It's only a 40V fet - within which - the diodes perform way better than for fets > 300V
Which is why they can be used at 400kHz in active rectifying sections in modern power supplies
Even so, I used to work in a lot of 40V bipolar technologies
and I'd see storage times in the us range if I didn't play tricks
with layout (nobody wanted gold in the 4" fab after the 3" line
closed). In fact I got screwed by the modeling folks on that
aspect so many times (not to mention that one design guy who
reached into the shared models and crunk TR down until his
design passed prop delay, and didn't tell anyone, so we all
got a surprise), I ended up measuring for myself and refitting
the models for several of the subflows. And knowing the deal,
at 40V (w/ no Schottky), pushing some of those fast-recovery
device design styles onto the "approved device list" for the
process branch that -I- got to lead the development on.

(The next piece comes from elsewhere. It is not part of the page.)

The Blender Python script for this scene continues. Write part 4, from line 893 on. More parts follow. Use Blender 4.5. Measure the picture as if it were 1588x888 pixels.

Hence my "trust issues" and advice to measure your own,
like you mean to run it.
I was able to do 1MHz switching PWMs in that technology
familiy but the narrow pulse operation was tough to get
and never quite as good as the Unitrodes we were trying to
emulate; while JI sucks for some things, having a "getter"
the size of the whole collector tank sure does help out TR
in the NPNs. On dielectric isolation there's no place to go,
but the base (with its weak incoming drive); not like the stiff
VEE potential on a JI standard linear substrate. The power
FET is more similar to the DI case as it has no counter-doped
handle, drain / drift N- is all there is until you hit the die attach.
MOSFETs, being majority carrier devices, might be able to
use metallic doping to kill lifetime. Or neutron irradiation.
No idea, whether any do. It's (gold) still done in some corners
of the discrete power and signal transistor segment. But
doing it with layout alone lets you run at more fabs.